Mini-Minecraft

Overview

For the final project of my Computer Graphics class, I worked with two teammates to build a real-time voxel game inspired by Minecraft. The engine was written in C++ with OpenGL and GLSL, with chunked voxel terrain, player traversal, dynamic environmental rendering, and shader-based post-processing.

My work focused on the visual systems that shape the world at a distance and the procedural systems that generate the terrain. I built the procedural skybox, day/night cycle, distance fog, ambient occlusion baking, snow and grassland terrain generation, cave generation, fluid-aware player physics, and the lava/water screen shaders.

Procedural Skybox

The skybox is driven by GLSL shaders and a continuously advancing time parameter. Rather than swapping static images, the shader interpolates between a small set of hand-authored color palettes for morning, daytime, sunset, night, and sunrise.

This gave the scene a controllable art direction while still keeping the lighting responsive. Sunrise and sunset are handled as palette blends, which made it easy to tune horizon color, zenith color, and overall atmosphere independently.

I also implemented distance fog in the shader to soften far terrain and reduce the harsh cutoff of voxel chunks. The fog acts as both an atmospheric effect and a practical composition tool, helping the terrain read at large scale without exposing the chunk boundary too aggressively.

Shooting Stars

The night sky includes procedural shooting star streaks generated from 3D Perlin Noise. The noise domain is stretched along the world Y axis, turning the noise field into thin, elongated strands rather than soft volumetric blobs.

By thresholding and animating this field over time, the shader produces intermittent streaks that feel embedded in the sky rather than placed as individual billboard sprites.

Ambient Occlusion

I implemented block-based ambient occlusion by checking surrounding blocks for each vertex and baking the result into the vertex color before sending the mesh to the GPU.

The AO value is packed into the alpha component of the vertex color:

AO = 1.0 -> alpha flag = 1 -> color.a = 1.1
AO = 0.4 -> alpha flag = 0 -> color.a = 0.04

This encoding let the shader recover both the occlusion state and intensity from a compact vertex attribute. It also kept the runtime shading cost low, since the expensive neighborhood checks happen during mesh construction instead of per fragment.

The result gives block corners and contact areas more depth, making the voxel terrain read less flat while preserving the simple Minecraft-like material style.

Terrain And Caves

I was responsible for generating the snow and grassland terrain using noise-based height maps. The terrain generator samples procedural noise to produce broad elevation changes, then assigns surface materials based on biome and height rules.
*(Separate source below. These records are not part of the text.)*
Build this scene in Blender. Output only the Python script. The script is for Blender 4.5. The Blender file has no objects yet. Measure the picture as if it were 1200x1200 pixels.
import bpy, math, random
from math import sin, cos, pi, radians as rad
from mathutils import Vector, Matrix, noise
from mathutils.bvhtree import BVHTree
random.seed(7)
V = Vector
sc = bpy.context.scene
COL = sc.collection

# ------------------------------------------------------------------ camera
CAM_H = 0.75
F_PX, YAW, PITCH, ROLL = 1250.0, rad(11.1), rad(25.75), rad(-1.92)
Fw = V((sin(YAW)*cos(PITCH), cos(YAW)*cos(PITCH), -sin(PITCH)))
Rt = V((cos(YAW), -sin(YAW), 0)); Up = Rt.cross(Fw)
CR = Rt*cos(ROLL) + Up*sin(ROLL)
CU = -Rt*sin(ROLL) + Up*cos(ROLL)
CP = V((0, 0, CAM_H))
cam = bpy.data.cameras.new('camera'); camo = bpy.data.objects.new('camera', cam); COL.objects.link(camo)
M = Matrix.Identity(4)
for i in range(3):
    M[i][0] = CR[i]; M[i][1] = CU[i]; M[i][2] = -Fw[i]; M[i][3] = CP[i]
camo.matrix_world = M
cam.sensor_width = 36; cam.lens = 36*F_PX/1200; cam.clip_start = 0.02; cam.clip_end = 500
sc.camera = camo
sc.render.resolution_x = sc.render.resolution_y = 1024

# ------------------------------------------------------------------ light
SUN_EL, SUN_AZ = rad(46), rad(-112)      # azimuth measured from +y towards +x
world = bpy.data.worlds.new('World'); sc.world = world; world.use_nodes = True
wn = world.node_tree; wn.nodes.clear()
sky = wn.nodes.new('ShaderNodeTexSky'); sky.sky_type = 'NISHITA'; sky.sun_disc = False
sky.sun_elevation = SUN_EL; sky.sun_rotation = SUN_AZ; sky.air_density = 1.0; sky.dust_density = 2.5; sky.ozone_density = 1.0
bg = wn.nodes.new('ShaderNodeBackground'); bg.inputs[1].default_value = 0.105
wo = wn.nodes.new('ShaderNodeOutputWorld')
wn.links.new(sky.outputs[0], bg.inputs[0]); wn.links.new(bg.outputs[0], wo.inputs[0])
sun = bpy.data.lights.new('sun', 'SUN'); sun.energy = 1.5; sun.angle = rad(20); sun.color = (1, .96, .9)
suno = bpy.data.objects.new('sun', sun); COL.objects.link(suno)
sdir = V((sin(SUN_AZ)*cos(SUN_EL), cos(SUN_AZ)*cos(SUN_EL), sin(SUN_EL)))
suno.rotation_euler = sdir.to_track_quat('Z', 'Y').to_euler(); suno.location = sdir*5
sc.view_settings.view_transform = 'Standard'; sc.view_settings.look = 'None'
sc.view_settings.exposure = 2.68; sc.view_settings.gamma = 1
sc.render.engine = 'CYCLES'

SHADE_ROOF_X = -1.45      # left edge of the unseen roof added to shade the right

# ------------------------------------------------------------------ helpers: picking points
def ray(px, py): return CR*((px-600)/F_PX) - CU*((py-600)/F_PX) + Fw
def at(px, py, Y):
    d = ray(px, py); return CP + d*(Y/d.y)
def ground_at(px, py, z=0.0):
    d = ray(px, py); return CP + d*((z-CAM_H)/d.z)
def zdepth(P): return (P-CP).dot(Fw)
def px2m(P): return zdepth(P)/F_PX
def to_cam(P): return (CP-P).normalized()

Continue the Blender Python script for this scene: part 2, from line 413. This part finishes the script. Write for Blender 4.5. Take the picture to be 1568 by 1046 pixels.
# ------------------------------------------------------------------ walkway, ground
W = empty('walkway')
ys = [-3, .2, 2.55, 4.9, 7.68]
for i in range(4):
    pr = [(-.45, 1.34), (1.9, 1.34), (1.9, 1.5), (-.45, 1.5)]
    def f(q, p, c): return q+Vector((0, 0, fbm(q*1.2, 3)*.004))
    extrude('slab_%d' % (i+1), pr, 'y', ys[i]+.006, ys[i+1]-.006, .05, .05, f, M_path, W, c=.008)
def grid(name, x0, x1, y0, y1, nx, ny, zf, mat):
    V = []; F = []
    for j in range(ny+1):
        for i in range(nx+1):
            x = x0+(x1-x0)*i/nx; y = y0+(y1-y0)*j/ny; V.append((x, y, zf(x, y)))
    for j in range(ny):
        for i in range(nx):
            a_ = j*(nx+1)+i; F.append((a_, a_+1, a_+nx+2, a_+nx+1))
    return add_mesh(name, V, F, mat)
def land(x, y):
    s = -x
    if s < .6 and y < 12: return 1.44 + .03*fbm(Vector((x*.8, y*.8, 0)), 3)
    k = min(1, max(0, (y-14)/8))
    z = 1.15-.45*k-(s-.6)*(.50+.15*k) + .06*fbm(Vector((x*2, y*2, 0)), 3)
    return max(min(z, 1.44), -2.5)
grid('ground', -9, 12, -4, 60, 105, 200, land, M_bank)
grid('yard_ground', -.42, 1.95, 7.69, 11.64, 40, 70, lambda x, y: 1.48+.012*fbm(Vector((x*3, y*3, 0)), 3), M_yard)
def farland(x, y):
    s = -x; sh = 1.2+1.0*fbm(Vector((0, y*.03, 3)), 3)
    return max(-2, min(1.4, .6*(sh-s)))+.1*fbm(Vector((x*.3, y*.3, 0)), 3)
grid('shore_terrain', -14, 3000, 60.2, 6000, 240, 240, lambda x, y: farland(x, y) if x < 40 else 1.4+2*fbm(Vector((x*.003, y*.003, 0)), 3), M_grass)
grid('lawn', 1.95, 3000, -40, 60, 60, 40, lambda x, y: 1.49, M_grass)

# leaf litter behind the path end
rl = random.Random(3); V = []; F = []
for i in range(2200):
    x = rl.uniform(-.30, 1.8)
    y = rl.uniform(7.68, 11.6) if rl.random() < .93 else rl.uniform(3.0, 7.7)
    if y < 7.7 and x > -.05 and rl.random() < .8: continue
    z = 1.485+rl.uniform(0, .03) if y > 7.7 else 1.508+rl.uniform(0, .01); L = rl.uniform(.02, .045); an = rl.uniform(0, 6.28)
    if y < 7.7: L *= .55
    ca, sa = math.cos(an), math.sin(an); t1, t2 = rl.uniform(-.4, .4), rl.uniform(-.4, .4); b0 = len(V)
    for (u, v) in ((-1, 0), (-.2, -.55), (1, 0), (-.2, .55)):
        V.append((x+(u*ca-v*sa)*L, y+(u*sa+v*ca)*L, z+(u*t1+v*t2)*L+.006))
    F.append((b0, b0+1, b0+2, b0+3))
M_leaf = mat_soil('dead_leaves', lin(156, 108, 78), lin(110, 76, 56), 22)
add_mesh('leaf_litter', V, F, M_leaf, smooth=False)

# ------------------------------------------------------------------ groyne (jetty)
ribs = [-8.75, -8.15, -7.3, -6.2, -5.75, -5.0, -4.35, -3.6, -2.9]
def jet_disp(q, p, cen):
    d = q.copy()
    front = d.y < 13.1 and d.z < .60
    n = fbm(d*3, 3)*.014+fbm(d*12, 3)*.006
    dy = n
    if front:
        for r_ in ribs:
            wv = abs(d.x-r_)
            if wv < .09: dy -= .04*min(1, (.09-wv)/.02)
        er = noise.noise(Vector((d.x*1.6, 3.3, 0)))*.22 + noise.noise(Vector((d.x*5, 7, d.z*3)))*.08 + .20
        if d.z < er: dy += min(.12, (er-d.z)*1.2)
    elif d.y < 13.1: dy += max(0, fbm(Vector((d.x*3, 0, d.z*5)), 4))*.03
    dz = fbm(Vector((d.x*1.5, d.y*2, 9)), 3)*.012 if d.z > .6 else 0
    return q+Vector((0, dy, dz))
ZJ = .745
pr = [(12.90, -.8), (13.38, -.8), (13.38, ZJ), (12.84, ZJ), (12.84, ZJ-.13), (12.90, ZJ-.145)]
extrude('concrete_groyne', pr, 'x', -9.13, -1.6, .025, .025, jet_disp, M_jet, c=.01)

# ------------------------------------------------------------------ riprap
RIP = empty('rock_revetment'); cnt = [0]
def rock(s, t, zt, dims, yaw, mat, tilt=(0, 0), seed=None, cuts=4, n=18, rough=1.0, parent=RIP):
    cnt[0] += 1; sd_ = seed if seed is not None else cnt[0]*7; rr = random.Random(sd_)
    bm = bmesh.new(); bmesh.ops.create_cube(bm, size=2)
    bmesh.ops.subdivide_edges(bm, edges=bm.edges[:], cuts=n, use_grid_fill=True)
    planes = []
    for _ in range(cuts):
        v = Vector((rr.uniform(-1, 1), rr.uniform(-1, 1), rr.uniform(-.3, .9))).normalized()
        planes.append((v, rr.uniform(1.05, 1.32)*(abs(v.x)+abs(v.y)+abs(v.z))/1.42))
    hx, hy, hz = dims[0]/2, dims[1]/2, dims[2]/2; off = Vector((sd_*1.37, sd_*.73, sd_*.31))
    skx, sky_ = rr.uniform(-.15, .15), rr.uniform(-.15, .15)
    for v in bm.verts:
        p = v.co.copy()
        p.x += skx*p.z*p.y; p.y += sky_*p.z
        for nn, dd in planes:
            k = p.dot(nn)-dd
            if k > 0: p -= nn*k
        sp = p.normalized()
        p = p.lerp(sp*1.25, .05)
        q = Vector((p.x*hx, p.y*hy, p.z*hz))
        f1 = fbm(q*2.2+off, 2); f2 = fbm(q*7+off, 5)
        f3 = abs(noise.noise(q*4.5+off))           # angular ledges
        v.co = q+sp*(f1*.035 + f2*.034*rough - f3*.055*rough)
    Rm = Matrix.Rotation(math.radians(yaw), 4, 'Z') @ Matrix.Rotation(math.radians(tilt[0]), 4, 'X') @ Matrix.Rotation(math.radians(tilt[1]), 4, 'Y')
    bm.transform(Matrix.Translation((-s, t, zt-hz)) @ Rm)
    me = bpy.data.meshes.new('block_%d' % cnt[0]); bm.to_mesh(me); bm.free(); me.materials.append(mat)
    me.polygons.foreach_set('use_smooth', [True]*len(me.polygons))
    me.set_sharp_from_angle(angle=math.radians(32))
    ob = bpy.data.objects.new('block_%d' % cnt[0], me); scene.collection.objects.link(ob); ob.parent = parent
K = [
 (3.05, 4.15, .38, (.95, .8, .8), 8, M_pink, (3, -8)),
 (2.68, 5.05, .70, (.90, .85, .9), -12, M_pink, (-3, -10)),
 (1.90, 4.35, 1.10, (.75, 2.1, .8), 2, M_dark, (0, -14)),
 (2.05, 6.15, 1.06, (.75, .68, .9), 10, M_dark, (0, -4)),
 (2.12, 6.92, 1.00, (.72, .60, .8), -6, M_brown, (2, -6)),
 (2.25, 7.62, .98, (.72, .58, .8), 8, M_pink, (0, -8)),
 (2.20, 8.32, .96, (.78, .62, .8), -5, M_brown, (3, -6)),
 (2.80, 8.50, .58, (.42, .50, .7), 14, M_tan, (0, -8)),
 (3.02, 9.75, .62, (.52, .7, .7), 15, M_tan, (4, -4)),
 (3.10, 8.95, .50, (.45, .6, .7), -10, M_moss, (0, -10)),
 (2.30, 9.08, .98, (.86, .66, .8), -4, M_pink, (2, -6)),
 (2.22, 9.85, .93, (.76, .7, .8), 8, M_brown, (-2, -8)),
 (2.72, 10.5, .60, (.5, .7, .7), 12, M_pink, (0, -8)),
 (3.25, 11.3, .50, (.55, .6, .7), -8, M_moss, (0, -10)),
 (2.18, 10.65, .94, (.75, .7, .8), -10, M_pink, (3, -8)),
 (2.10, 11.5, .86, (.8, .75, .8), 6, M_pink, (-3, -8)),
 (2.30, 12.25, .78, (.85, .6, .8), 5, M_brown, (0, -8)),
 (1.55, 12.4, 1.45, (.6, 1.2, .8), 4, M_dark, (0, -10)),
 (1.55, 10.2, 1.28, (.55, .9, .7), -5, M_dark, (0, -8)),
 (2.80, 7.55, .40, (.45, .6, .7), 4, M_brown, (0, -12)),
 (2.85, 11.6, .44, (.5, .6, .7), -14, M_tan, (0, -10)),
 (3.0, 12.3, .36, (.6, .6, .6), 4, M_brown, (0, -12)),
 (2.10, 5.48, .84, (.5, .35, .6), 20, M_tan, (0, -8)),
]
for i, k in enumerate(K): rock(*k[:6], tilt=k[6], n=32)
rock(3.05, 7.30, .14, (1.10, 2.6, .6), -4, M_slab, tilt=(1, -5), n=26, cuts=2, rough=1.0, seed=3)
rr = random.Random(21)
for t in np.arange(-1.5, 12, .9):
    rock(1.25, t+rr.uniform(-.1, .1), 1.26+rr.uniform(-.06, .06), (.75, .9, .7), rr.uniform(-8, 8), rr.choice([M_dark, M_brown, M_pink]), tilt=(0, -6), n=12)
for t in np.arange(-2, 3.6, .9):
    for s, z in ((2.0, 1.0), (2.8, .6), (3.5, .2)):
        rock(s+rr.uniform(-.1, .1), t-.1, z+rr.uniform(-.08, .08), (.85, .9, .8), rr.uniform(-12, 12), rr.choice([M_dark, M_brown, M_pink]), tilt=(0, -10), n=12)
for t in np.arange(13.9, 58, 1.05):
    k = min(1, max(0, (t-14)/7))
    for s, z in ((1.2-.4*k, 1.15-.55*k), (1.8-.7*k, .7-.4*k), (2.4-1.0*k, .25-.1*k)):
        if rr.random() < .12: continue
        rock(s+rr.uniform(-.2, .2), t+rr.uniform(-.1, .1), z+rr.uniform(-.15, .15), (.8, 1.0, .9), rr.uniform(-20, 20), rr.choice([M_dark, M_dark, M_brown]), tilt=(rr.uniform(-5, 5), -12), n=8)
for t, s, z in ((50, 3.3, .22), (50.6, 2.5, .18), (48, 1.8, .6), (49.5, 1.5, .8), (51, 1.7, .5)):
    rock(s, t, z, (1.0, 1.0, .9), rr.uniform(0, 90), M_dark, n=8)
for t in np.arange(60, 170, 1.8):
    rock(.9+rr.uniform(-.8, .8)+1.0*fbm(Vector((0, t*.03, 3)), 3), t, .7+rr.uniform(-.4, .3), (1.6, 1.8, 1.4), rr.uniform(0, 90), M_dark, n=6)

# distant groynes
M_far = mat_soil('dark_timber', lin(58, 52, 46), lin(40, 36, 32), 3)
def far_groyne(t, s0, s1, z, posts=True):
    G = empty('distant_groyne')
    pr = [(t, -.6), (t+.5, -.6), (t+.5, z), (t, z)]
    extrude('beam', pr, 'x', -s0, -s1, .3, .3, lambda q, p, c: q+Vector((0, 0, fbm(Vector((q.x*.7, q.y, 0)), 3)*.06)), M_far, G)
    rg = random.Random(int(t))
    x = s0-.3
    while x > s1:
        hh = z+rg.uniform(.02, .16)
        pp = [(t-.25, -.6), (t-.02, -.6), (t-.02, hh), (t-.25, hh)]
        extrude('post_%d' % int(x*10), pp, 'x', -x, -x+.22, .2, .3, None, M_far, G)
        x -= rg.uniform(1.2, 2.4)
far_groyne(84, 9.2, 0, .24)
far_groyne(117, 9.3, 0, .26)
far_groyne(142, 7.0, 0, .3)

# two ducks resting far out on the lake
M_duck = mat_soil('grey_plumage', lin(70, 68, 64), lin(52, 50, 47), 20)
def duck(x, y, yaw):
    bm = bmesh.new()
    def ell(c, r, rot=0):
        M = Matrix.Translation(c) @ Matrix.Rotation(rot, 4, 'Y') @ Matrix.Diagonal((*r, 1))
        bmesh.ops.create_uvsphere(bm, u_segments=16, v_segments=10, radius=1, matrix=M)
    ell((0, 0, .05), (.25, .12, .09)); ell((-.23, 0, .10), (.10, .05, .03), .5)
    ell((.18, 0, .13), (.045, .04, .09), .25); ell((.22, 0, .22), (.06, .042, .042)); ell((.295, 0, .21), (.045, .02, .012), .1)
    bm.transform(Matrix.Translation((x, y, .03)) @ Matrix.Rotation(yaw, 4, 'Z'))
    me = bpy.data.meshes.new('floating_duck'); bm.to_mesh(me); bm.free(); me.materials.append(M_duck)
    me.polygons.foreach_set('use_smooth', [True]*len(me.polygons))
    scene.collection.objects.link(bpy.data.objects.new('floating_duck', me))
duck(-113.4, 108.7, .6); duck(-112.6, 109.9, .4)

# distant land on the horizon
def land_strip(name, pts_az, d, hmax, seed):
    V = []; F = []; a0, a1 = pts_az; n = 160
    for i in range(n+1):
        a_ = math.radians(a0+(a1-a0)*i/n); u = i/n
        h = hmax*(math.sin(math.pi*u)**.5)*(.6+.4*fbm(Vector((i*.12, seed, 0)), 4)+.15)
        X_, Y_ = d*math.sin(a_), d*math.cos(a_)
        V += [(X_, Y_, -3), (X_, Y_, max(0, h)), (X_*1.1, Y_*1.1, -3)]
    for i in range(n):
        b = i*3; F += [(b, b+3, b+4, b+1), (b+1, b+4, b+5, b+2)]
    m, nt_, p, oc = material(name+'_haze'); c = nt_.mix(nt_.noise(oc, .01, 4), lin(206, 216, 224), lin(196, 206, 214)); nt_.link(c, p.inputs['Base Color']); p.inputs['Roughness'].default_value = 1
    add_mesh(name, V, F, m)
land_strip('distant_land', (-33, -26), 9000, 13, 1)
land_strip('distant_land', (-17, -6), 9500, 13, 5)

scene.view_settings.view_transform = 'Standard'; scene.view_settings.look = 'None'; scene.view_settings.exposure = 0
For underground spaces, I generated caves with 3D Perlin Noise. Sampling a volumetric noise field made it possible to carve connected tunnels and cavities through the terrain instead of relying only on 2D height data.

Water, Lava, And Post-Process Shaders

I also implemented player physics responses for water and lava volumes. Entering these blocks changes how the player moves and how the screen is rendered.

The water and lava post-process effects are screen-space shaders layered on top of the rendered scene. They provide immediate feedback when the player enters a fluid volume and help distinguish the physical state change from normal traversal.